Exercise task:
Would you quote the material below from its first line through the line containing "COL = S.collection", exactly and with both ends included?

====================

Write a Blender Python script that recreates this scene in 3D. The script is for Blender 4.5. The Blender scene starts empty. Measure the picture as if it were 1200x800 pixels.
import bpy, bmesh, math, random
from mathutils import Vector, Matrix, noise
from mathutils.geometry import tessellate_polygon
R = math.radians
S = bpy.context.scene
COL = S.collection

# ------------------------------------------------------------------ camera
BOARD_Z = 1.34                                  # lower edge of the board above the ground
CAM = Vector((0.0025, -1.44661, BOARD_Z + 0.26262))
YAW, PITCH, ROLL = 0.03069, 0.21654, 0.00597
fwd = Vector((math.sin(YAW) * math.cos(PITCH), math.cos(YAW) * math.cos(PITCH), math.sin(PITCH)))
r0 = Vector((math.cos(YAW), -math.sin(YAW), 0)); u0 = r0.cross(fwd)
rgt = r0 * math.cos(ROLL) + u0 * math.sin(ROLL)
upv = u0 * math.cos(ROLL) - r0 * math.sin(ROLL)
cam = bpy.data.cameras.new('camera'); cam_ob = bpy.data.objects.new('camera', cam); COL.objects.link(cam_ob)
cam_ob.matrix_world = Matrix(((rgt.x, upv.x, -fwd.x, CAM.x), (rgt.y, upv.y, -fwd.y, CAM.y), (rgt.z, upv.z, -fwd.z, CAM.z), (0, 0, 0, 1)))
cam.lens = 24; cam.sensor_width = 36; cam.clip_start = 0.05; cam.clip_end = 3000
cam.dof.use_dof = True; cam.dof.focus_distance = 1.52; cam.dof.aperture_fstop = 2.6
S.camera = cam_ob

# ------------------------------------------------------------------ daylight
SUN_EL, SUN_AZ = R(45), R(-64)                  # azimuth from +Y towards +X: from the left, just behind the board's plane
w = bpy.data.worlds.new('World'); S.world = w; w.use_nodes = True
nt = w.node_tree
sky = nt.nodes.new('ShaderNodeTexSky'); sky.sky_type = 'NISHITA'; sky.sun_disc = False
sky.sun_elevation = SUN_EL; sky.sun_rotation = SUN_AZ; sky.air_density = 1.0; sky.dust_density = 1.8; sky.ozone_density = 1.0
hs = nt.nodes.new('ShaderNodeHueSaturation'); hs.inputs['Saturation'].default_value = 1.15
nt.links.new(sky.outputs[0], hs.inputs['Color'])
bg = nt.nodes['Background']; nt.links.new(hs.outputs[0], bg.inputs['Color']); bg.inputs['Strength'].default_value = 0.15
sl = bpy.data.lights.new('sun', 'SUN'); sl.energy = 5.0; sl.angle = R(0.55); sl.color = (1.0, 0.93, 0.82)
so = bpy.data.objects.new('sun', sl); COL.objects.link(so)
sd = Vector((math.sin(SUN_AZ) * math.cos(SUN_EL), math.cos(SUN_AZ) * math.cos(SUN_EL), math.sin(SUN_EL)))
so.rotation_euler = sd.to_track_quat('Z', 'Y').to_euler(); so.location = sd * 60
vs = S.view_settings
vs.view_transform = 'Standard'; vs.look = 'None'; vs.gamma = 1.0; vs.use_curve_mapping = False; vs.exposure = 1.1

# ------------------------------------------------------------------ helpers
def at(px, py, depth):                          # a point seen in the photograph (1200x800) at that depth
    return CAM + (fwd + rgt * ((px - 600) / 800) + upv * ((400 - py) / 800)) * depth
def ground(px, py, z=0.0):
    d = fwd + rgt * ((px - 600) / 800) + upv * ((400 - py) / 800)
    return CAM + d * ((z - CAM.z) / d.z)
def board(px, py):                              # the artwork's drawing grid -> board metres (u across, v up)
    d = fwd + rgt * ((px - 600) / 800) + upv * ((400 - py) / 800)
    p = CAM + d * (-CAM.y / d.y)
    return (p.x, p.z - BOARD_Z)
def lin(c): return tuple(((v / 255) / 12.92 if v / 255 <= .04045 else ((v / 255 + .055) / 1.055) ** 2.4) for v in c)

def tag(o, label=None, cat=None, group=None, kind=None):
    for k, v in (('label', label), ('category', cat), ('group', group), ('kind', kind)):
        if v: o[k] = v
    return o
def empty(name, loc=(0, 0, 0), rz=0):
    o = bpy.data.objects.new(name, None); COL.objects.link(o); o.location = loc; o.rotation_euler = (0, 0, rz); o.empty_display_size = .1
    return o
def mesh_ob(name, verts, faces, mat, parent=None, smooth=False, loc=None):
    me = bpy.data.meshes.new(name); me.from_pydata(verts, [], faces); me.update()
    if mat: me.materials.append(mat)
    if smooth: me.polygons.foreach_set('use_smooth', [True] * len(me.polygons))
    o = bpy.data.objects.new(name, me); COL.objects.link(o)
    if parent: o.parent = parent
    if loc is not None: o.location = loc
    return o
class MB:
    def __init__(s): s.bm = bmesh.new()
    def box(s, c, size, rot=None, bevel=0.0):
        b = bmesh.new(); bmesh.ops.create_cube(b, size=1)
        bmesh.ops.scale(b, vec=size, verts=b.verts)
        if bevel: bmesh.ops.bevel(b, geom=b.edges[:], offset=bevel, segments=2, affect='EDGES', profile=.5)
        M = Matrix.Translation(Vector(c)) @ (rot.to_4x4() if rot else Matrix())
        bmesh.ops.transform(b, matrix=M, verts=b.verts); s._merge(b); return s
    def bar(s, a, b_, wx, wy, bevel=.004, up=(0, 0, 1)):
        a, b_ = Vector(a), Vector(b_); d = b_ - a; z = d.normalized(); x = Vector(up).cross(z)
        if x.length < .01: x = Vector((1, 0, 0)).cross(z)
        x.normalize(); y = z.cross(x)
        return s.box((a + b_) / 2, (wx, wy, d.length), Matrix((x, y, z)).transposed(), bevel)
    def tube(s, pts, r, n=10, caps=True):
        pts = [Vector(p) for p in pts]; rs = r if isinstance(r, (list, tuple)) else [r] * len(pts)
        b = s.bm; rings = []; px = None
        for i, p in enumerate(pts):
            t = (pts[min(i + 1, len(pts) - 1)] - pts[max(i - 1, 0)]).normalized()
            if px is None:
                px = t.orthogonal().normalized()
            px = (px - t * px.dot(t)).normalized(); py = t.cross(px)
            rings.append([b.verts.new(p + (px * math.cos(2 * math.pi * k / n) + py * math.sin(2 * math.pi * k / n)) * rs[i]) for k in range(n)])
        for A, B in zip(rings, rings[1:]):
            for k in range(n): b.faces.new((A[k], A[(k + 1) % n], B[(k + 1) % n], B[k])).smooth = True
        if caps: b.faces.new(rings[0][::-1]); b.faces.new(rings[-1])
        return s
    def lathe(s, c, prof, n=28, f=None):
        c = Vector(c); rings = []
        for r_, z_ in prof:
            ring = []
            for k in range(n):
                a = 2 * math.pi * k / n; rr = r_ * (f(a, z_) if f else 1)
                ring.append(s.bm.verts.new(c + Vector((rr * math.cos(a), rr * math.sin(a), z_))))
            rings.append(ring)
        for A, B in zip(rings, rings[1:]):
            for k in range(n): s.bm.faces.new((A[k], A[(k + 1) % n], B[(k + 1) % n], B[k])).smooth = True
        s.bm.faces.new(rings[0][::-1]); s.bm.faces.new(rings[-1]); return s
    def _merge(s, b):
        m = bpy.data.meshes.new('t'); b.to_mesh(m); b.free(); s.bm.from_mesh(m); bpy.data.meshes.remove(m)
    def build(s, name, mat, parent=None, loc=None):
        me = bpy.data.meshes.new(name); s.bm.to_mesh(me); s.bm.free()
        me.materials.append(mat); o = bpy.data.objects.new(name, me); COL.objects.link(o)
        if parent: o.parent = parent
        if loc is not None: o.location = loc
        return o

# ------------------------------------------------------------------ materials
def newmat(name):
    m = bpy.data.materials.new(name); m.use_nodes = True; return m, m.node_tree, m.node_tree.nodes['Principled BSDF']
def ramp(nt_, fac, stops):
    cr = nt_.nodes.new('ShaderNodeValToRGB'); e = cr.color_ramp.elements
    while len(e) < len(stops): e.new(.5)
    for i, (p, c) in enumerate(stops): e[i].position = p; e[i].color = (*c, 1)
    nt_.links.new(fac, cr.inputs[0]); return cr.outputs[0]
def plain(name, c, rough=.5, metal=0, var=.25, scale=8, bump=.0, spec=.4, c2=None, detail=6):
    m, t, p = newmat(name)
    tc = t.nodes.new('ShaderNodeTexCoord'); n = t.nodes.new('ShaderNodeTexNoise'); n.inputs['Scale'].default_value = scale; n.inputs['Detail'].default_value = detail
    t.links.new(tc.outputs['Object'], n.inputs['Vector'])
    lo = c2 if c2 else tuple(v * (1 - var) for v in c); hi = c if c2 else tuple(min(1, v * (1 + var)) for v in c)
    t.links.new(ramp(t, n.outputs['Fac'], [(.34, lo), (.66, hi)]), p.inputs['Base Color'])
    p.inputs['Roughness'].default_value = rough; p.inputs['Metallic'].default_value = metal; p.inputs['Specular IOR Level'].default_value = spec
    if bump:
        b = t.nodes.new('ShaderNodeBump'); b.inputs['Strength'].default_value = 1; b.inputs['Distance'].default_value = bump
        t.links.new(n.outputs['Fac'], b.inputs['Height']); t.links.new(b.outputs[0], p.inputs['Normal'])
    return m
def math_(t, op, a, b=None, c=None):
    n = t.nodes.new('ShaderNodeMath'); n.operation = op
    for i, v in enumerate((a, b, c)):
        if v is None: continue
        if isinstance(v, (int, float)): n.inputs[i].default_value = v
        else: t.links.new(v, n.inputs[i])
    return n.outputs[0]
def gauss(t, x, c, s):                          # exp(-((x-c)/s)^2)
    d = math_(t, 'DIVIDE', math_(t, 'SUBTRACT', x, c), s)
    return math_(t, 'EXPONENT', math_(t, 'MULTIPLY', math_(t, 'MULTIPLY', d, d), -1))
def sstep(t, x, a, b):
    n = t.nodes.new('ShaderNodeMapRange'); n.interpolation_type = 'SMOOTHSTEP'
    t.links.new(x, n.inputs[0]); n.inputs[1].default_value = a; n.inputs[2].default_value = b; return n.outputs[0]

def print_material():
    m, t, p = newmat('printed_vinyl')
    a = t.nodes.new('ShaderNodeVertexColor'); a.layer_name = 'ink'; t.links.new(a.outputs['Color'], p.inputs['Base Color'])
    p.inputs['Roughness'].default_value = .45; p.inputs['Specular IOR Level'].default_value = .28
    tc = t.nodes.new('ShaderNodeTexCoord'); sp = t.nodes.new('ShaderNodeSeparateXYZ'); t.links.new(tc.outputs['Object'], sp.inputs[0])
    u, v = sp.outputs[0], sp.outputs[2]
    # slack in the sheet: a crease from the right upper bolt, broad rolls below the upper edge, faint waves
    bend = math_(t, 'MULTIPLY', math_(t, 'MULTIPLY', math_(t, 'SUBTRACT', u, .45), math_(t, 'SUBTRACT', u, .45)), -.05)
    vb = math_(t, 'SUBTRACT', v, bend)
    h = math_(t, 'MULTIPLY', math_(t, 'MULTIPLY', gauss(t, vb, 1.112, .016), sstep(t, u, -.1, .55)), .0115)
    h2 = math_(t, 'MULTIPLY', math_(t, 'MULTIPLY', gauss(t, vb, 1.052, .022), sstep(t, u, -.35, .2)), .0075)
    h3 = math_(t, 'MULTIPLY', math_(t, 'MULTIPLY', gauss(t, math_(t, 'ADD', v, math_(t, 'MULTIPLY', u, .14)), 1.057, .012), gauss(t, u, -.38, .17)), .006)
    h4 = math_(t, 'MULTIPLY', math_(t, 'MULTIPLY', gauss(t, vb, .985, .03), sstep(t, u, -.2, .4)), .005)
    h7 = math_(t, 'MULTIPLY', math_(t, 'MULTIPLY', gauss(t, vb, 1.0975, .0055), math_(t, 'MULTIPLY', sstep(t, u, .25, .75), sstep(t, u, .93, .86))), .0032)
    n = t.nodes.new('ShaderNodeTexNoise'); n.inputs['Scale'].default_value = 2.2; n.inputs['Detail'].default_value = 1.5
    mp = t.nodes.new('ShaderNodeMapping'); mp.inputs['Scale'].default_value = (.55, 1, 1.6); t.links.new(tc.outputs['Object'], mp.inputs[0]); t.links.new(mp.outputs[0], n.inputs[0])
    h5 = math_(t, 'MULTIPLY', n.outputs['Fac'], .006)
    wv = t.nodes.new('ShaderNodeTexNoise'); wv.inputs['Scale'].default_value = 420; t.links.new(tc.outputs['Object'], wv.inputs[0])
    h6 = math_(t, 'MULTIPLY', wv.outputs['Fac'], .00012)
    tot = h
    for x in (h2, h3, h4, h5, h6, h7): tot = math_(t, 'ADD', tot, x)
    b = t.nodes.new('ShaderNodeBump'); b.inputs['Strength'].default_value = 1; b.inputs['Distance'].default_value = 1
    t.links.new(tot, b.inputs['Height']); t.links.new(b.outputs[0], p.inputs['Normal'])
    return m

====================

Correct response:
Write a Blender Python script that recreates this scene in 3D. The script is for Blender 4.5. The Blender scene starts empty. Measure the picture as if it were 1200x800 pixels.
import bpy, bmesh, math, random
from mathutils import Vector, Matrix, noise
from mathutils.geometry import tessellate_polygon
R = math.radians
S = bpy.context.scene
COL = S.collection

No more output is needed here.